Theories are yours – systems are at fault, leaders, I’m missing all sides of the whole story, this is just an American thing or a tech thing or HR’s problem.  But ask yourself if the above is worth risking employee goodwill and shareholder value?

For the courageous manager who wants to change, first get some data and then get a coach.  Hold a 360 feedback review, partner with your HRBP, complete some personality assessments, and review the shadow side details of your defaults.  Then ask: how am I contributing to the problem I am seeking to solve?  Who owns culture here?  What don’t I know? What are my blindspots? What is the bigger purpose of my role – to serve, to take, to tell?  Is this the job for me?  How would I like to be treated?  What is my relationship with nurturing and giving? How can I macro-manage?  Then show your appreciation.

For the suffering worker, this is not victim blaming but empowerment cultivating, ask instead: how am I contributing to the problem I am seeking to solve?  Who owns culture here?  How willing am I to share feedback, ask for my needs, escalate?  What are my red lines?  What is the highest and best use of my time?  How is this situation helping or hurting?  What is a positive reinterpretation of the situation?  What am I learning for my future as a leader?  Then get a coach.
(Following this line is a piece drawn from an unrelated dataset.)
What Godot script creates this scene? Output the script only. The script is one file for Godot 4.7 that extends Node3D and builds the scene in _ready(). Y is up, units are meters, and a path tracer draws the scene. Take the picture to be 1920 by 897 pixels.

It’s 2020 and the earth is asking for more of our people developers.  How can they become gardeners instead of mechanics? How can they drop the armor, be vulnerable and dare to be human?  How can they perfect whole person management?  And for workers, how can you learn from these mistakes?  How can you get into the arena and grow in spite of the barriers?

How can we all gamble it all on 100% GDC – gross domestic caring?